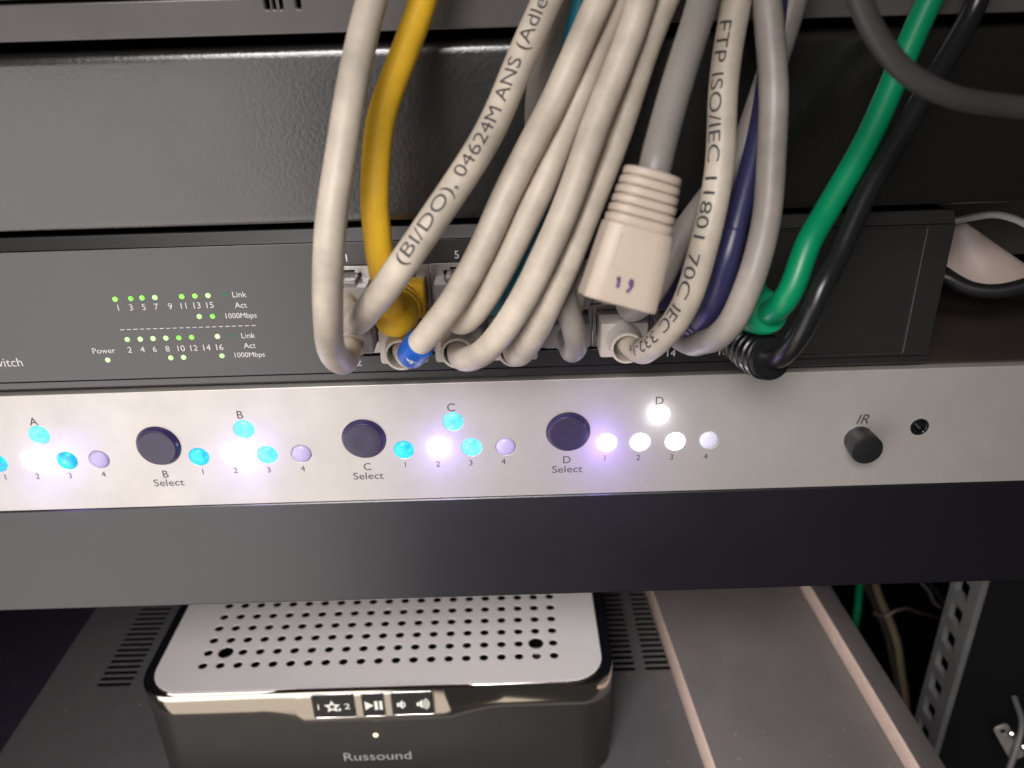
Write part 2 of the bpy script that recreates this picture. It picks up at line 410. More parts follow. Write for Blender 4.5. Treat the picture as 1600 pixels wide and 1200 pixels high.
for pr in ([(0.35, 39.75), (2.4, 42.6), (4, 42.6), (4, 39.75)], [(0.5, 3.45), (0.2, 3.3), (0.2, 1.6), (0.8, 1.0), (4, 1.0), (4, 3.45)]):
    A = [bm.verts.new((XL, y, z)) for y, z in pr]; B = [bm.verts.new((XR, y, z)) for y, z in pr]
    for k in range(len(pr)): bm.faces.new((A[k], B[k], B[(k + 1) % len(pr)], A[(k + 1) % len(pr)]))
    bm.faces.new(A); bm.faces.new(B)
add('bezel', bm_mesh(bm), 'switch', sw)
box('casing', XL + 1, XR - 1, 4.2, 240, 1.2, 42.4, 'void', sw)
box('port_cavity', PX0 - 7.5, port_x(15) + 7.5, 11.5, 14, 8.5, 33.5, 'void', sw)
def port_hole(x, z, up_):
    w_, h_ = 5.85, 4.2; s = 1 if up_ else -1
    P = [(-w_, -h_), (w_, -h_), (w_, h_ * .75), (3.4, h_ * .75), (3.4, h_ + .5), (1.7, h_ + .5), (1.7, h_ + 1.3), (-1.7, h_ + 1.3), (-1.7, h_ + .5), (-3.4, h_ + .5), (-3.4, h_ * .75), (-w_, h_ * .75)]
    return [(x + a, z + c * s) for a, c in P]
for k in range(1, 17):
    x = port_x(k); odd = k % 2; z = ZU if odd else ZLW
    o1 = rect(x - 6.9, x + 6.9, 21.1, 33.2) if odd else rect(x - 6.9, x + 6.9, 8.8, 20.7)
    me = front(plate_mesh(o1, [port_hole(x, z, odd)], 9.0, 0.12), 0.7)
    pt = add('port', me, 'metal', sw, 40)
    bm = bmesh.new()                                # sprung contacts in the socket
    for j in range(8):
        cx = x - 3.6 + j * 1.02
        zz = z - 2.6 if odd else z + 2.6
        bbox(bm, cx - .2, cx + .2, 2.4, 9.5, zz - .18, zz + .18)
    add('contacts', bm_mesh(bm), 'copper', pt)
for q in (1, 2): lettering('port_numbers', [(str(k), port_x(k) + 0.2, 34.6 if k % 2 else 5.6, 2.9) for k in range(q, 17, 2)], 'wprint', sw, -0.05)
# printing and indicator lamps
items = []
for k, u in zip((1, 3, 5, 7, 9, 11, 13, 15), (186, 206, 226, 245, 267, 288, 308, 328)):
    x, z = fx(u, 485.5 - (u - 186) * 0.03); items.append((str(k), x, z, 2.45))
for k, u in zip((2, 4, 6, 8, 10, 12, 14, 16), (204, 224, 243, 263, 283, 303, 323, 343)):
    x, z = fx(u, 551.0 - (u - 204) * 0.03); items.append((str(k), x, z, 2.45))
for t, u, v, s_ in (('Link', 363, 464.5, 2.2), ('Act', 367.5, 481.0, 2.2), ('1000Mbps', 351, 497.5, 2.05), ('Link', 377, 528.5, 2.2), ('Act', 381.5, 544.0, 2.2), ('1000Mbps', 365, 558.5, 2.05)):
    x, z = fx(u, v); items.append((t, x, z, s_, 'LEFT'))
x, z = fx(163, 552); items.append(('Power', x, z, 2.35))
x, z = fx(38, 572); items.append(('Switch', x, z, 3.6, 'RIGHT'))
dash = []
for k in range(21):
    u = 188 + k * 10.25; v = 515.2 - (u - 188) * 0.0325
    x, z = fx(u, v); dash.append([(x, z - .1), (x + 1.1, z - .1), (x + 1.1, z + .1), (x, z + .1)])
lettering('printed_legend', items, 'wprint', sw, -0.05, dash)
def sled(u, v, mat, r=0.68):
    x, z = fx(u, v); lathe('indicator_lamp', (x, 0.2, z), (0, -1, 0), [(0, r), (0.28, r), (0.42, r * .8), (0.5, 0)], mat, sw, 14)
for u, v, mt in ((180, 467.5, 'gled'), (204.5, 466.5, 'gled'), (222, 465.5, 'gled'), (242, 464.8, 'gledw'), (284, 463.3, 'gled'), (304.5, 462.4, 'gled'), (325, 461.6, 'gledw'), (311.5, 494.5, 'gledw'), (332.3, 494.2, 'gled'),
                 (199, 530.5, 'gledw'), (219.3, 529.8, 'gledw'), (239.2, 529.0, 'gledw'), (259.3, 528.3, 'gledw'), (279.5, 527.7, 'gled'), (299.5, 527, 'gled'), (339.8, 525.6, 'gledw'), (267, 559, 'gledw'), (287, 558.3, 'gledw'), (347, 556, 'gledw'), (168.5, 562.5, 'gledw')):
    sled(u, v, mt)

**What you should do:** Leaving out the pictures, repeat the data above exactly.

**Full solution:**
Write part 2 of the bpy script that recreates this picture. It picks up at line 410. More parts follow. Write for Blender 4.5. Treat the picture as 1600 pixels wide and 1200 pixels high.
for pr in ([(0.35, 39.75), (2.4, 42.6), (4, 42.6), (4, 39.75)], [(0.5, 3.45), (0.2, 3.3), (0.2, 1.6), (0.8, 1.0), (4, 1.0), (4, 3.45)]):
    A = [bm.verts.new((XL, y, z)) for y, z in pr]; B = [bm.verts.new((XR, y, z)) for y, z in pr]
    for k in range(len(pr)): bm.faces.new((A[k], B[k], B[(k + 1) % len(pr)], A[(k + 1) % len(pr)]))
    bm.faces.new(A); bm.faces.new(B)
add('bezel', bm_mesh(bm), 'switch', sw)
box('casing', XL + 1, XR - 1, 4.2, 240, 1.2, 42.4, 'void', sw)
box('port_cavity', PX0 - 7.5, port_x(15) + 7.5, 11.5, 14, 8.5, 33.5, 'void', sw)
def port_hole(x, z, up_):
    w_, h_ = 5.85, 4.2; s = 1 if up_ else -1
    P = [(-w_, -h_), (w_, -h_), (w_, h_ * .75), (3.4, h_ * .75), (3.4, h_ + .5), (1.7, h_ + .5), (1.7, h_ + 1.3), (-1.7, h_ + 1.3), (-1.7, h_ + .5), (-3.4, h_ + .5), (-3.4, h_ * .75), (-w_, h_ * .75)]
    return [(x + a, z + c * s) for a, c in P]
for k in range(1, 17):
    x = port_x(k); odd = k % 2; z = ZU if odd else ZLW
    o1 = rect(x - 6.9, x + 6.9, 21.1, 33.2) if odd else rect(x - 6.9, x + 6.9, 8.8, 20.7)
    me = front(plate_mesh(o1, [port_hole(x, z, odd)], 9.0, 0.12), 0.7)
    pt = add('port', me, 'metal', sw, 40)
    bm = bmesh.new()                                # sprung contacts in the socket
    for j in range(8):
        cx = x - 3.6 + j * 1.02
        zz = z - 2.6 if odd else z + 2.6
        bbox(bm, cx - .2, cx + .2, 2.4, 9.5, zz - .18, zz + .18)
    add('contacts', bm_mesh(bm), 'copper', pt)
for q in (1, 2): lettering('port_numbers', [(str(k), port_x(k) + 0.2, 34.6 if k % 2 else 5.6, 2.9) for k in range(q, 17, 2)], 'wprint', sw, -0.05)
# printing and indicator lamps
items = []
for k, u in zip((1, 3, 5, 7, 9, 11, 13, 15), (186, 206, 226, 245, 267, 288, 308, 328)):
    x, z = fx(u, 485.5 - (u - 186) * 0.03); items.append((str(k), x, z, 2.45))
for k, u in zip((2, 4, 6, 8, 10, 12, 14, 16), (204, 224, 243, 263, 283, 303, 323, 343)):
    x, z = fx(u, 551.0 - (u - 204) * 0.03); items.append((str(k), x, z, 2.45))
for t, u, v, s_ in (('Link', 363, 464.5, 2.2), ('Act', 367.5, 481.0, 2.2), ('1000Mbps', 351, 497.5, 2.05), ('Link', 377, 528.5, 2.2), ('Act', 381.5, 544.0, 2.2), ('1000Mbps', 365, 558.5, 2.05)):
    x, z = fx(u, v); items.append((t, x, z, s_, 'LEFT'))
x, z = fx(163, 552); items.append(('Power', x, z, 2.35))
x, z = fx(38, 572); items.append(('Switch', x, z, 3.6, 'RIGHT'))
dash = []
for k in range(21):
    u = 188 + k * 10.25; v = 515.2 - (u - 188) * 0.0325
    x, z = fx(u, v); dash.append([(x, z - .1), (x + 1.1, z - .1), (x + 1.1, z + .1), (x, z + .1)])
lettering('printed_legend', items, 'wprint', sw, -0.05, dash)
def sled(u, v, mat, r=0.68):
    x, z = fx(u, v); lathe('indicator_lamp', (x, 0.2, z), (0, -1, 0), [(0, r), (0.28, r), (0.42, r * .8), (0.5, 0)], mat, sw, 14)
for u, v, mt in ((180, 467.5, 'gled'), (204.5, 466.5, 'gled'), (222, 465.5, 'gled'), (242, 464.8, 'gledw'), (284, 463.3, 'gled'), (304.5, 462.4, 'gled'), (325, 461.6, 'gledw'), (311.5, 494.5, 'gledw'), (332.3, 494.2, 'gled'),
                 (199, 530.5, 'gledw'), (219.3, 529.8, 'gledw'), (239.2, 529.0, 'gledw'), (259.3, 528.3, 'gledw'), (279.5, 527.7, 'gled'), (299.5, 527, 'gled'), (339.8, 525.6, 'gledw'), (267, 559, 'gledw'), (287, 558.3, 'gledw'), (347, 556, 'gledw'), (168.5, 562.5, 'gledw')):
    sled(u, v, mt)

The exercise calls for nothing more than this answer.